Kazimierz Kord graduated from the Secondary School of Music in Katowice in 1949, where he studied piano. From 1949 to 1955 he continued to study piano with Vladimir Nilsen at the Leningrad Conservitory, and from 1956 to 1960 he worked as a conductor with Artur Malawski and Witold Krzemieński at the State Higher School of Music in Kraków. From 1960 to 1962 he was choirmaster and conductor at the Warsaw Opera. From there he went on to become chief conductor and artistic director of the Musical Theatre of the City of Kraków where he staged on around 30 premieres, including Charles Gounod's Faust, directed by Kord himself with set design by Józef Szajna. He held this post until 1969.
The success of this show opened the doors some of the world's most prestigious theatres, including the Gärtnerplatztheater in Munich (where Kord worked on Pyotr Tchaikovsky's Queen of Spades and Béla Bartók's Duke Bluebeard's Castle) and the Metropolitan Opera in New York, which invited Kord to conduct Queen of Spades, Boris Godunov Modest Mussorgsky's , Giuseppe Verdi's Aida and Macbeth and Wolfgang Amadeus Mozart's Così fan tutte. From 1969 to 1973 he directed the Grand Polish Radio and Television Orchestra in Katowice, and from 1977 to 2001 he served as general and artistic director of the National Philharmonic in Warsaw with whom toured Europe, the United States, Australia, China and Japan. He also recorded for various radio stations and record companies.
At the same time, Kord was conducting the Südwestfunk Orchestra in Baden-Baden (1980-86), and performing with renown orchestras in Leningrad, Cleveland, Chicago (a debut in 1973), Cincinnati, Pittsburgh, Detroit, Tokyo, Toronto (1974 European Tour with the Toronto Symphony Orchestra following Karel Ančerl's death), London, Prague, Munich, Stuttgart, Rome, Milan, Paris, Amsterdam, Berlin, Frankfurt and Athens. He has staged shows in opera theatres in New York, London (Covent Garden), Munich, Düsseldorf (Tchaikovsky's Eugene Onegin, Igor Stravinsky's The Rake's Progress), Amsterdam (Georg Friedrich Handel's Orlando, Dmitri Shostakovich's Katarina Izmailova directed by Aleksander Bardini and Alband Berg's Wozzeck), Copenhagen (the Royal Opera) and San Francisco (Verdi's Rigoletto, Otello and Falstaff, Amilcare Ponchielli's Boris Godunov and Gioconda). From 2005 to 2006, Kord was the music director of the Teatr Wielki National Opera in Warsaw, where he conducted Giacomo Puccini's La Boheme (directed by Mariusz Treliński), Mozart's Magic Flute (directed by Achim Freyer), and a number of other operas.

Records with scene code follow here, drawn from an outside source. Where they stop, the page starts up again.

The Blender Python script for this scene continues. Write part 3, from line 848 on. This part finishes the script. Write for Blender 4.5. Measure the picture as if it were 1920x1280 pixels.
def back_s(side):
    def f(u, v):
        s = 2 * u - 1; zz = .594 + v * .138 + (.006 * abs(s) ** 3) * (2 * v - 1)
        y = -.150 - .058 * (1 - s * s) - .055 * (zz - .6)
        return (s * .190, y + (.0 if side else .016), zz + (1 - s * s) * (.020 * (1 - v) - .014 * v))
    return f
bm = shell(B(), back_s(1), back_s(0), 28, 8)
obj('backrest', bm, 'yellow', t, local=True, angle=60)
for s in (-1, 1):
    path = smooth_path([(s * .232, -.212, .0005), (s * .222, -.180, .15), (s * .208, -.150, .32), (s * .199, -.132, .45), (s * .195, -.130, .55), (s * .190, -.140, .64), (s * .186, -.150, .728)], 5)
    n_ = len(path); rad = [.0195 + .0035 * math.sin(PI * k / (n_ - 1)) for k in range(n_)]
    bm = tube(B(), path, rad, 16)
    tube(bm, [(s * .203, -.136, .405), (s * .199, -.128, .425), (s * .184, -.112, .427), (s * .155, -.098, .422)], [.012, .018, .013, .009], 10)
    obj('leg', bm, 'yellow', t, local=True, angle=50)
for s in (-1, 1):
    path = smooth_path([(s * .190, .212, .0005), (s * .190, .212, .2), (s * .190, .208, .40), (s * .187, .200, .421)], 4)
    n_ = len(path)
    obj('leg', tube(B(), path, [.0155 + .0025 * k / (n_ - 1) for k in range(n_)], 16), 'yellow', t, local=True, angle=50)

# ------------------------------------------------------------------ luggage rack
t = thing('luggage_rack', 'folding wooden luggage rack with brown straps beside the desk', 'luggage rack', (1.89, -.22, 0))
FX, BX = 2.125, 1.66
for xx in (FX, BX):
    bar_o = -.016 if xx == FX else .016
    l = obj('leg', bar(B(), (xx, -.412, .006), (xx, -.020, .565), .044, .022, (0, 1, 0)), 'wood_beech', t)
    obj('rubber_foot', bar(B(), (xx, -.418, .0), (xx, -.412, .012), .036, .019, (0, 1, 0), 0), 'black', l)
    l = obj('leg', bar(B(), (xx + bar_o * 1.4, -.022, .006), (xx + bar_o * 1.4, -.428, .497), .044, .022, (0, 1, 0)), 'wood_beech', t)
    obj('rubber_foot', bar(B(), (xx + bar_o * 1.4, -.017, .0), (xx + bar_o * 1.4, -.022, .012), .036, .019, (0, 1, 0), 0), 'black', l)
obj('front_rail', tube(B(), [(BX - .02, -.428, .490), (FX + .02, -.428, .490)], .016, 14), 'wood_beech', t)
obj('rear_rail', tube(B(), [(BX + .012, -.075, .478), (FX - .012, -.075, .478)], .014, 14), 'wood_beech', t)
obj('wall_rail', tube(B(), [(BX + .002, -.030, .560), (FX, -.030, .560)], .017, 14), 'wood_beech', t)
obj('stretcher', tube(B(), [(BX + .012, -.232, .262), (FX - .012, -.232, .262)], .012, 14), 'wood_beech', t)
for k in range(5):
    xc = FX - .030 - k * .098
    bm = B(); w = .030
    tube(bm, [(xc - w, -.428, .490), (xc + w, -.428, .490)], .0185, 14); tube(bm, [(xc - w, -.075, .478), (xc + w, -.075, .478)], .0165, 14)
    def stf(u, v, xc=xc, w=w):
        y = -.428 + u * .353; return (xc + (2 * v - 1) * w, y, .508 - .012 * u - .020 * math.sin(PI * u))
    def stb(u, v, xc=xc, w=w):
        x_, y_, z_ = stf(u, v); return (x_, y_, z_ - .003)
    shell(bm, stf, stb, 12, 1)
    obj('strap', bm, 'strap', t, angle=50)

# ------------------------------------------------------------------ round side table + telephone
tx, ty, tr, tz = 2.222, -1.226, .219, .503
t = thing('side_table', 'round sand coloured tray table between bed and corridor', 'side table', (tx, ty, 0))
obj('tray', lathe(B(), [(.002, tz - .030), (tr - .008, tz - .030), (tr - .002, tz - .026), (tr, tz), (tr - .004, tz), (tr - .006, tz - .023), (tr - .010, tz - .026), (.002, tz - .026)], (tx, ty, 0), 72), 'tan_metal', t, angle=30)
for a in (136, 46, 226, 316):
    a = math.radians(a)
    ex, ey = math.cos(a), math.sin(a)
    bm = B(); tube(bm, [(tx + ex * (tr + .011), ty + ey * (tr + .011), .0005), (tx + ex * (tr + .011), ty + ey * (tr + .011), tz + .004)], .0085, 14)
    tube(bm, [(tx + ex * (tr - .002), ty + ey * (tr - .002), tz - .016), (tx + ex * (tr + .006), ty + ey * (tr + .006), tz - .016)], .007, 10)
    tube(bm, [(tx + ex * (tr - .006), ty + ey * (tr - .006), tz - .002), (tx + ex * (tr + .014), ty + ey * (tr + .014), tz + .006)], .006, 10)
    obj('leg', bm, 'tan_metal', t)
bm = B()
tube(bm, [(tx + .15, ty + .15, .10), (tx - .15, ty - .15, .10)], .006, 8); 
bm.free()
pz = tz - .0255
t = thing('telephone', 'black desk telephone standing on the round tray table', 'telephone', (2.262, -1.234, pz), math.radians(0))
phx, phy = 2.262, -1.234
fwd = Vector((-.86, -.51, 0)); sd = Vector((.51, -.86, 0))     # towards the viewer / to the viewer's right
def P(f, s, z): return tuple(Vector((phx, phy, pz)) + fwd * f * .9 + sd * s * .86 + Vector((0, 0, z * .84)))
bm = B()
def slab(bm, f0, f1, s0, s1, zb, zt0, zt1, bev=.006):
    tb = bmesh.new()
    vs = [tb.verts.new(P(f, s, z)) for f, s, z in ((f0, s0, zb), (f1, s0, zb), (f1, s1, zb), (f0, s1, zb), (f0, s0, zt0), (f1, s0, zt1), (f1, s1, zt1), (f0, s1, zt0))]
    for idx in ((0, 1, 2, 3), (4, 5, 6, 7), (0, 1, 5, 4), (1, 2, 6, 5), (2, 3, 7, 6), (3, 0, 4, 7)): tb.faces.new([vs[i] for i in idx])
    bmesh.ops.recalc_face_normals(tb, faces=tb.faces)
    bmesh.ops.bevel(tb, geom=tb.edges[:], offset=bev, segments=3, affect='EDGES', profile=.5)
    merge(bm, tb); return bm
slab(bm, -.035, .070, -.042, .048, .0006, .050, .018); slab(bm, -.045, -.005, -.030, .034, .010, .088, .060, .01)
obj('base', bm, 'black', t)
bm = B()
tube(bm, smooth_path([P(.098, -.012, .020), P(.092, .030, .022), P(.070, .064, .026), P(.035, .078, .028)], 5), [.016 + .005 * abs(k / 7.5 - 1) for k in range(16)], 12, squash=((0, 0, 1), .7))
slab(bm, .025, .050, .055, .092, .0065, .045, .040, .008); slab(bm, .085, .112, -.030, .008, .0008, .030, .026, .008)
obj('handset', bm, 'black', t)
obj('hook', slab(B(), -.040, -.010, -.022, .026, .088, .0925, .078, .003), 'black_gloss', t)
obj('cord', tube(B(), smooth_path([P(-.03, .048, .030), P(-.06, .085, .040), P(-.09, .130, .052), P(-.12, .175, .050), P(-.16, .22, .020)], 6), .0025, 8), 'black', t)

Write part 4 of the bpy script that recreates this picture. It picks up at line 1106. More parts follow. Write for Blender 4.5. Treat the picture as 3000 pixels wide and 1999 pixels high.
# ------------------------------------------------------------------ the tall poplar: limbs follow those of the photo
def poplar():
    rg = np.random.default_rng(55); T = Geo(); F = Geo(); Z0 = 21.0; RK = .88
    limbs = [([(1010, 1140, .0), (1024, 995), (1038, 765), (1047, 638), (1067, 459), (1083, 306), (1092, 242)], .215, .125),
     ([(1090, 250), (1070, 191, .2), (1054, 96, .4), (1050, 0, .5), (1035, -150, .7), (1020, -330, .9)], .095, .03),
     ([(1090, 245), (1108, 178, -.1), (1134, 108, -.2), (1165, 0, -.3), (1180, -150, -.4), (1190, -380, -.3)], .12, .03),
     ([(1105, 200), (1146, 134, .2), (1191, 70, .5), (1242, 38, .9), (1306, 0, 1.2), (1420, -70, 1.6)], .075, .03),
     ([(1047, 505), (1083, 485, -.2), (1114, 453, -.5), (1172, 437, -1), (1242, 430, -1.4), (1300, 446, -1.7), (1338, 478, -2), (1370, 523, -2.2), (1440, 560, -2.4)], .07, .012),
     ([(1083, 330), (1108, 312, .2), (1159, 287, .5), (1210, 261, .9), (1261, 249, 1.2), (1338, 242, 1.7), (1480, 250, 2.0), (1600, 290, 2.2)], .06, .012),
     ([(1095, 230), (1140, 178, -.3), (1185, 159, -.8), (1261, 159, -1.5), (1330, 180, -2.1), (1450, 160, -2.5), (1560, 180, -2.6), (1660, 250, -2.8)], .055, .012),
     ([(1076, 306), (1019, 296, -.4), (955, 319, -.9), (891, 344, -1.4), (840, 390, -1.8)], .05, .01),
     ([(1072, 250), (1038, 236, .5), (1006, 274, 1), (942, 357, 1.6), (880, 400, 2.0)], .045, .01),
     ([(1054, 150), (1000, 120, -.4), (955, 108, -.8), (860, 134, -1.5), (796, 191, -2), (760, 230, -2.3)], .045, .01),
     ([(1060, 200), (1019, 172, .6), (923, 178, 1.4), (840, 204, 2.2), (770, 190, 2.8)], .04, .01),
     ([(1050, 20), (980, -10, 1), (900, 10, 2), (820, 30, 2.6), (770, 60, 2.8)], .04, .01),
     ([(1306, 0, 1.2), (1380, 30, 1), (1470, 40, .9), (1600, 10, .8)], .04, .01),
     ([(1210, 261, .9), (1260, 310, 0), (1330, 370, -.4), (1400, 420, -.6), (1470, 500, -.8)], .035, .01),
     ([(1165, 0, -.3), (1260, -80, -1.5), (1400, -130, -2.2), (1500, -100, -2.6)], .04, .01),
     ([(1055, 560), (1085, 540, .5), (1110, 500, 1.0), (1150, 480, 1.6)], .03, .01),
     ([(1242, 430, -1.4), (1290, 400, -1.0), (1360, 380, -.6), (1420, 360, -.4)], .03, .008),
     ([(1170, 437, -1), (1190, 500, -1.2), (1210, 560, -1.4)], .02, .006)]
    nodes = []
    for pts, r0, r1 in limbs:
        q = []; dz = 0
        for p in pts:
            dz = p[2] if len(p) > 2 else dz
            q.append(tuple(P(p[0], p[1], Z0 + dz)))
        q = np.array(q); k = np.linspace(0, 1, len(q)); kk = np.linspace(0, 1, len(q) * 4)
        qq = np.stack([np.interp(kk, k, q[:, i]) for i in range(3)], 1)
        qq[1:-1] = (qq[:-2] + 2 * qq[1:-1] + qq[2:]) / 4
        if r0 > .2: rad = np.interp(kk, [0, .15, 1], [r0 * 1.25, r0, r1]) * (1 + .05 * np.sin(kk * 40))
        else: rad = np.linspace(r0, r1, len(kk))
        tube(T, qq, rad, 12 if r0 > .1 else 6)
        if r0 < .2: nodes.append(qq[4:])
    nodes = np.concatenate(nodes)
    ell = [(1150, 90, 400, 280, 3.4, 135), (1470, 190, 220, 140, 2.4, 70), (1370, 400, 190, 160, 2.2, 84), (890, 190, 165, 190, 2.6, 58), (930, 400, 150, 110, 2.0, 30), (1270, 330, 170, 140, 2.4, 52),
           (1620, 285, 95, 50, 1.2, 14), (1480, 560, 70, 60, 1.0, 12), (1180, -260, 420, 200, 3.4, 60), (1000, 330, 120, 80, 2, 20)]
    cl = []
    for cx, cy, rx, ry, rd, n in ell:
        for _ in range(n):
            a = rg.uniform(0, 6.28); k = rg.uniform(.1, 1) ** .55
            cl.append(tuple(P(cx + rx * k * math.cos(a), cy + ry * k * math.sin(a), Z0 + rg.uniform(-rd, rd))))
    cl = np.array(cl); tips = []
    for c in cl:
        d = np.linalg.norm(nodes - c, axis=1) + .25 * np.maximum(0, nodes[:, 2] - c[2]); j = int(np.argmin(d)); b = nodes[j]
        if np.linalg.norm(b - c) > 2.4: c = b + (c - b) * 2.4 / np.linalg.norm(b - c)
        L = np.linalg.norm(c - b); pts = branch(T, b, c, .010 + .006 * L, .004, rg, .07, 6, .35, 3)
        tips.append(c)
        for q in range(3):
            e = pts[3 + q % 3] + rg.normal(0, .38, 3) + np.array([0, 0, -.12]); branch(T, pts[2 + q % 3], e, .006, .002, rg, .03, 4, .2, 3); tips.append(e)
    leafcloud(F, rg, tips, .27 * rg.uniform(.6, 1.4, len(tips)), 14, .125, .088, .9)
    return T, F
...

Kord has also made numerous recordings, including the works of Jean Sibelius and Tchaikovsky's 4th Symphony with the New Philharmonia Orchestra (Decca), Ludwig van Beethoven's Fidelio and Verdi's Requiem (Polskie Nagrania). He has also recorded for television for the programme Südwestfunk, for which he did Joseph Haydn's masses, Mozart's Requiem and the work of Karol Szymanowski and George Gershwin. In addition, he initiated the "Lutosławski Forum", a series of concerts combined with fine arts and a forum for discussion.
Kord has received many awards for his work, including the Critics' Award of the Music Biennale in Berlin (1971), the Golden Orpheus from the Warsaw Autumn Festival (1972) and Conductor of the Year in Munich (1972). In 1976 he was awarded a certificate from the Ministry of Foreign Affairs in recognition of his achievements in promoting Polish music abroad, and in 1977 he won an award from the Ministry of Culture and Art. He was also decorated with the Knight's Cross of the Polonia Restituta Order in 2001, and in 2005 was given the Golden Medal Gloria Artis for "Cultural Merit" and the Diamond Baton, a distinction awarded by the board of the Polish Radio.